1 – Voyez à l'année 1441. (G.A.)

 

2 – C'est ainsi que Jules II avait vainement excommunié Louis XII, et délié les Français du serment de fidélité. (G.A.)

 

3 – Ou mieux, Eisleben. (G.A.)

 

4 – Ou plutôt, à Wels. (G.A.)

 

 

 

 

 

 

INTERRÈGNE JUSQU'AU 1er OCTOBRE 1520.

 

 

(1)

 

 

 

Les électeurs de Saxe et du Palatinat gouvernent conjointement l'empire jusqu'au jour où le futur élu sera couronné.

 

Le roi de France, François Ier, et le roi d'Espagne, Charles d'Autriche, briguent la couronne impériale.
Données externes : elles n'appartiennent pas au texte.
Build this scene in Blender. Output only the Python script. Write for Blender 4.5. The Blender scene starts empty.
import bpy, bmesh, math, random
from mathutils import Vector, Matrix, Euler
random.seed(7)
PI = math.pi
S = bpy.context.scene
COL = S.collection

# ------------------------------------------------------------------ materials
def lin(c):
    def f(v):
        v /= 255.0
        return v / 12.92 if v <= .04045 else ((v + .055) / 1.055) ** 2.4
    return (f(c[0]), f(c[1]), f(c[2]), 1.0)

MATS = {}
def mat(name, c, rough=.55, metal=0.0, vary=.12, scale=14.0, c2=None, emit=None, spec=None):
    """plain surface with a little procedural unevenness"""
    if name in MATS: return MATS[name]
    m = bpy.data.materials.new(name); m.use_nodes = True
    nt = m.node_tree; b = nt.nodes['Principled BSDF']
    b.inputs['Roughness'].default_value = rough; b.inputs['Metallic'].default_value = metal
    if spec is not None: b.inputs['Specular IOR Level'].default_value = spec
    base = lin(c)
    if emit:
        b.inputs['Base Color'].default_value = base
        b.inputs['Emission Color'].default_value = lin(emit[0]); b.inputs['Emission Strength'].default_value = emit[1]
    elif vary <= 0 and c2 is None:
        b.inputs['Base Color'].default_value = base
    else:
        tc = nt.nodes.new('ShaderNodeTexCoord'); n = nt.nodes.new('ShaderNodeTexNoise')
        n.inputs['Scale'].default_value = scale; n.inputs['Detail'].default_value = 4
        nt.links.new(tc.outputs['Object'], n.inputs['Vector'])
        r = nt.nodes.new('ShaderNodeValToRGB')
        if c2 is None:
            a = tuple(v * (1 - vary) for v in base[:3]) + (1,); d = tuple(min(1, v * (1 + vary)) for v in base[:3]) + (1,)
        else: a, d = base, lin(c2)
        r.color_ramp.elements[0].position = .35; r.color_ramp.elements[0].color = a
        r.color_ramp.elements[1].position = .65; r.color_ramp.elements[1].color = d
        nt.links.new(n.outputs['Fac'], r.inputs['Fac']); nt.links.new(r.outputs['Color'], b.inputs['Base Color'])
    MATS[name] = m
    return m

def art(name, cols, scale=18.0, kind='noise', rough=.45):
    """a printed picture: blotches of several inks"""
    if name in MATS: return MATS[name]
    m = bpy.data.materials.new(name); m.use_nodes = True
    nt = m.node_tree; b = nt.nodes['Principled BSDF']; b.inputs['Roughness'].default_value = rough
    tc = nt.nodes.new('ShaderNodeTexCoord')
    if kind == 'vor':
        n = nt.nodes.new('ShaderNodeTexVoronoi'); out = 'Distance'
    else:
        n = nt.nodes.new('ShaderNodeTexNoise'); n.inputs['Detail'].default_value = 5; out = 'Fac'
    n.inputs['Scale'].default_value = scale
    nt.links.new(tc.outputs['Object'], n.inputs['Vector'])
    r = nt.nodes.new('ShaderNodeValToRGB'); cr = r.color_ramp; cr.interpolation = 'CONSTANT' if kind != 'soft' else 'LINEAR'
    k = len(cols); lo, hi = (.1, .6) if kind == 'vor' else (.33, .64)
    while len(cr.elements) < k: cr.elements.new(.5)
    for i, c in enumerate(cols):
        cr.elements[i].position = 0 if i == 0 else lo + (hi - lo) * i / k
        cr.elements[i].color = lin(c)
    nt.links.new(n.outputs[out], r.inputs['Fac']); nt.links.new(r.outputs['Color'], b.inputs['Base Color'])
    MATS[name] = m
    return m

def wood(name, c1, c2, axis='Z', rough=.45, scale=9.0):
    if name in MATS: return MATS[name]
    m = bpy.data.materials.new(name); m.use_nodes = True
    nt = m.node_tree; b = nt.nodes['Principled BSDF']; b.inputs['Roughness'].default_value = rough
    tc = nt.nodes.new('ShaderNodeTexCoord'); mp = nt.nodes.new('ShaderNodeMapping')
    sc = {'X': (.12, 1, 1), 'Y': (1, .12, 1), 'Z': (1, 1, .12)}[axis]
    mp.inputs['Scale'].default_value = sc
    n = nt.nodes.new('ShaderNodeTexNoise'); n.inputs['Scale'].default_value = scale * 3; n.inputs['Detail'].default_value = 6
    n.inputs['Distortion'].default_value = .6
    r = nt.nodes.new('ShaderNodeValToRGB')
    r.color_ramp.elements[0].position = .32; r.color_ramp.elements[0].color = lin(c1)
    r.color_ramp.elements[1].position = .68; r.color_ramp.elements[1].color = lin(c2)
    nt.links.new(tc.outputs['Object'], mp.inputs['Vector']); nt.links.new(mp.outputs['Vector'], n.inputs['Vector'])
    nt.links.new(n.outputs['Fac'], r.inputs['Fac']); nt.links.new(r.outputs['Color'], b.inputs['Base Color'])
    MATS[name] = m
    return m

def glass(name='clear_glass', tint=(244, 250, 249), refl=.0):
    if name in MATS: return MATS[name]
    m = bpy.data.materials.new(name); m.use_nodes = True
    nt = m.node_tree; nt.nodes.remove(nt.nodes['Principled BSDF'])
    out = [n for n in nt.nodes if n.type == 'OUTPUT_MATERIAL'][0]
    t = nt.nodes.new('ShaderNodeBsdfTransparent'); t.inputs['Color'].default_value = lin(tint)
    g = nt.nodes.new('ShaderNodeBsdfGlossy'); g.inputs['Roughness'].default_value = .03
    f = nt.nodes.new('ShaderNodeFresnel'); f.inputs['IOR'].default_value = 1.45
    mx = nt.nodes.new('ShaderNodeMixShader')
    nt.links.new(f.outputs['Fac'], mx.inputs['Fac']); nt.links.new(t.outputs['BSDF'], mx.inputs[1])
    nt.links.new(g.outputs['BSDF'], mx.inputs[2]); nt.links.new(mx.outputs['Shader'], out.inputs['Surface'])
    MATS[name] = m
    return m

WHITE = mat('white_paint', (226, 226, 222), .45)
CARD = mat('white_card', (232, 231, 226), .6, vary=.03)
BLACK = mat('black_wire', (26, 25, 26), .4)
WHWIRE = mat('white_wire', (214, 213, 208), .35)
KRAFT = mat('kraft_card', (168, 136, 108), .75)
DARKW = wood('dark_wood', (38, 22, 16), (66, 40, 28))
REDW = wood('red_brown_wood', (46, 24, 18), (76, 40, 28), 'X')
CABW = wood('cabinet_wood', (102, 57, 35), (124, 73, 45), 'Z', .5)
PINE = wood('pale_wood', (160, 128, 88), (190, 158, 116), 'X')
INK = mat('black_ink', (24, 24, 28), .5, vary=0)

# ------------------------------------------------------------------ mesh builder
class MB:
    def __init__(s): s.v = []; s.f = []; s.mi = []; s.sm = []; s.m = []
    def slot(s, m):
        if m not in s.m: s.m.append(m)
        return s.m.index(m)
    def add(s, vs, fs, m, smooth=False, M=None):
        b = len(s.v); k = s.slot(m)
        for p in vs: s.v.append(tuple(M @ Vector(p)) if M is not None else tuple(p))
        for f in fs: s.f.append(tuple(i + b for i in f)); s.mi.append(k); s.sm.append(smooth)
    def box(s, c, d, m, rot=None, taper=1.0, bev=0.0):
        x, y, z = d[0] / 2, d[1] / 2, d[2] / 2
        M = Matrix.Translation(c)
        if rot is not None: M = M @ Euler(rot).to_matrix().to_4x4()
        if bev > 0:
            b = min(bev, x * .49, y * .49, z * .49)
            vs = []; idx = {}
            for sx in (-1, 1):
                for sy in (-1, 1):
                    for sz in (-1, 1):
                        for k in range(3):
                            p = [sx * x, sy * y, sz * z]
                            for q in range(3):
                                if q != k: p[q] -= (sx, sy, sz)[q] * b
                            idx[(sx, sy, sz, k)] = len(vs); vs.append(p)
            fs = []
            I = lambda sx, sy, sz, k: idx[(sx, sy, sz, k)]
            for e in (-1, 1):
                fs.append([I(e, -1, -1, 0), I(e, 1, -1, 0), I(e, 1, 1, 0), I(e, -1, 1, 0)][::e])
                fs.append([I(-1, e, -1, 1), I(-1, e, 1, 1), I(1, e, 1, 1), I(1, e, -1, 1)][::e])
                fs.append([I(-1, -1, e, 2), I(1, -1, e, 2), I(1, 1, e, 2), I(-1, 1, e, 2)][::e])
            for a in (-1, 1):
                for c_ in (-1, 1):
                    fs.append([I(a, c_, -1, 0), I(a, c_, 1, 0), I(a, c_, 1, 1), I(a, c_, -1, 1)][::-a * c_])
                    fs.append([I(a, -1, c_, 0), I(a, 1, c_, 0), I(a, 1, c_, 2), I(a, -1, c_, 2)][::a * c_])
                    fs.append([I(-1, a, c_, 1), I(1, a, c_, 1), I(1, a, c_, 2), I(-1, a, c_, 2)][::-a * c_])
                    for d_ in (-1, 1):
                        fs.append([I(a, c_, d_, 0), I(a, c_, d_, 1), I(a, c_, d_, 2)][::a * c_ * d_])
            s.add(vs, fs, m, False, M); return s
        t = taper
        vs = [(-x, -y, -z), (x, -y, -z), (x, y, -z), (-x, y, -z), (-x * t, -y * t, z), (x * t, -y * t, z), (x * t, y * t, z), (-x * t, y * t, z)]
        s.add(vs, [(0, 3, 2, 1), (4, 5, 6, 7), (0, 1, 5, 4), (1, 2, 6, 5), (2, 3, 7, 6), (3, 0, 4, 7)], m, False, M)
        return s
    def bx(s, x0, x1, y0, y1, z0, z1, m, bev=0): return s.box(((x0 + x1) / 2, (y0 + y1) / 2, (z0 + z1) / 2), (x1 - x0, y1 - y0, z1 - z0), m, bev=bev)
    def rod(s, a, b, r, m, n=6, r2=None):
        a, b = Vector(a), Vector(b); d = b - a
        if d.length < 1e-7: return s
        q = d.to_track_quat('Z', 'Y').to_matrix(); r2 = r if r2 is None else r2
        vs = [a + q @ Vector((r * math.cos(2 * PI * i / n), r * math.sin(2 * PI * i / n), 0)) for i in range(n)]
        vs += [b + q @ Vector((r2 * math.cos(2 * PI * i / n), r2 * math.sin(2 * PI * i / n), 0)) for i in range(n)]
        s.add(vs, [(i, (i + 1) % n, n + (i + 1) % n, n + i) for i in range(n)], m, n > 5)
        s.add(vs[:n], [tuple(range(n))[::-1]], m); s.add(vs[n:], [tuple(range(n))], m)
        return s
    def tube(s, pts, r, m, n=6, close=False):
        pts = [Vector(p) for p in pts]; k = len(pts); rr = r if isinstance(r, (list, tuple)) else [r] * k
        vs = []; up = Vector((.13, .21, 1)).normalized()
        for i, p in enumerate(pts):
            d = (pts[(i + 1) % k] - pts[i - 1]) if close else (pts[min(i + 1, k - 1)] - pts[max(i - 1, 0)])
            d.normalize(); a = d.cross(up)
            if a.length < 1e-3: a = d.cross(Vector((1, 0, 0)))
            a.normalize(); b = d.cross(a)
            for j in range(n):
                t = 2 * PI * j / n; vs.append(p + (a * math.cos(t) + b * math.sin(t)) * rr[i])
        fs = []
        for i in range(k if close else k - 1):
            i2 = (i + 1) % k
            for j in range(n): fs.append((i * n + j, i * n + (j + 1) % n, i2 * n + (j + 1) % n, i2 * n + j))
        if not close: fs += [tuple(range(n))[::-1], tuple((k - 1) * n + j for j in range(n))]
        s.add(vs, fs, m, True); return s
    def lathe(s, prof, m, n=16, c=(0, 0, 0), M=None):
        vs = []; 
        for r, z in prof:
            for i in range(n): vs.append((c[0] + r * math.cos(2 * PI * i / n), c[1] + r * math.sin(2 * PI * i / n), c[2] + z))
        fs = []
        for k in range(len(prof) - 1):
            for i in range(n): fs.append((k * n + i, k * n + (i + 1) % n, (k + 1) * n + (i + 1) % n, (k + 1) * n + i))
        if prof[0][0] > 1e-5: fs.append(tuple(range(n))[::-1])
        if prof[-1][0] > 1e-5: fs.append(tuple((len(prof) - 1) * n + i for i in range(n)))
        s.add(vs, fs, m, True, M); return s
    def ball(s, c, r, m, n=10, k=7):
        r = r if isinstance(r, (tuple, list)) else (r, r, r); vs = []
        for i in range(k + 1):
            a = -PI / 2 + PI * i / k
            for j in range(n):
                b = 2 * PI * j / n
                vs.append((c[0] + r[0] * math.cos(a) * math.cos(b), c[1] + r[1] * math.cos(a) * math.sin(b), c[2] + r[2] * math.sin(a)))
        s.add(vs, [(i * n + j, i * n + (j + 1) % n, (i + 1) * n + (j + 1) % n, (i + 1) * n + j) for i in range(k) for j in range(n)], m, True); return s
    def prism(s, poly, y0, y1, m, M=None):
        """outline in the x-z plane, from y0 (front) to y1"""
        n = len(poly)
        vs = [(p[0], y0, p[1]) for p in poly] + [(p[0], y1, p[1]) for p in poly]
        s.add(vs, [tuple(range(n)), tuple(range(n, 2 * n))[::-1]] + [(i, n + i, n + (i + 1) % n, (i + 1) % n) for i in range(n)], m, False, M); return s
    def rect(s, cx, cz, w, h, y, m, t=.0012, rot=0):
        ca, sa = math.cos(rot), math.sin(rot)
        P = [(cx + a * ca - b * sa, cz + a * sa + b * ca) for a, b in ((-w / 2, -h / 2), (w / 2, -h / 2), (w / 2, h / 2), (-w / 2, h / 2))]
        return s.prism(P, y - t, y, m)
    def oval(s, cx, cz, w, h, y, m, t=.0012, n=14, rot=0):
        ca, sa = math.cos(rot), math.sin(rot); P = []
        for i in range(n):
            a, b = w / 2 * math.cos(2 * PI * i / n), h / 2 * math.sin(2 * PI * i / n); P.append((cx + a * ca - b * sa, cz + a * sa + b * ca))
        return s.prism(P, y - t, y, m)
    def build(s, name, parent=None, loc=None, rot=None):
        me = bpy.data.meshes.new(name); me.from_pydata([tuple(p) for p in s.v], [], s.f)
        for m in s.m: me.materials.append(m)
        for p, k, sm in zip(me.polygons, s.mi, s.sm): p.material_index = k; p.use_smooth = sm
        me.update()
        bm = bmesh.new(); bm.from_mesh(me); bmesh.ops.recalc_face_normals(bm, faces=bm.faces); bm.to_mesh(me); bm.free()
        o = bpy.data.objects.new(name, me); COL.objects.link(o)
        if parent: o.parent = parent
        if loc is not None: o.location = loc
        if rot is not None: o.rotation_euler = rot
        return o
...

L'un et l'autre pouvaient faire revivre quelque ombre de l'empire romain. Le voisinage des Turcs, devenu si redoutable, mettait les électeurs dans la nécessité dangereuse de choisir un empereur puissant. Il importait à la chrétienté que François ou Charles fût élu ; mais il importait au pape Léon X que ni l'un ni l'autre ne fût à portée d'être son maître. Le pape avait à craindre également dans ce temps-là Charles, François, le grand Turc, et Luther.

 

Léon X traverse autant qu'il le peut les deux concurrents. Sept grands princes doivent donner cette première place de l'Europe dans le temps le plus critique, et cependant on achète des voix.

 

Parmi ces intrigues et dans cet interrègne, les lois de l'Allemagne anciennes et nouvelles ne sont pas sans vigueur. Les Allemands donnent une grande leçon aux princes de ne pas abuser de leur pouvoir. La ligue de Souabe se rend recommandable en faisant la guerre au duc Ulric de Virtemberg, qui maltraitait ses vassaux.

 

Cette ligue de Souabe est la véritable ligue du bien public (2). Elle réduit le duc à fuir de son État ; mais ensuite elle vend cet État à vil prix à Charles d'Autriche. Tout se fait donc pour de l'argent ! Comment Charles, prêt de parvenir à l'empire, dépouillait-il ainsi une maison, et achetait-il pour très peu de chose le bien d'un autre ?

 

Léon X veut gouverner despotiquement la Toscane.

 

Les électeurs s'assemblent à Francfort. Est-il bien vrai qu'ils offrirent la couronne impériale à Frédéric surnommé le Sage, électeur de Saxe, ce grand protecteur de Luther ? Fut-il solennellement élu ? Non. En quoi consiste donc son refus ? En ce que sa réputation le faisait nommer par la voix publique (3), qu'il donna sa voix à Charles, et que sa recommandation entraîna enfin les suffrages.

 

Charles-Quint est élu d'une commune voix, le 28 juin 1519.

 

 

 

 

1 – Date du couronnement de Charles-Quint. (G.A.)

 

2 – Allusion à la ligue qui s'était formée sous Louis VI. Voyez l'Essai, chapitre XCIV. (G.A.)

 

3 – Les électeurs choisirent d'abord Frédéric par crainte de la puissance des deux autres concurrents. Charles-Quint distribua aux électeurs 852,189 florins. (G.A.)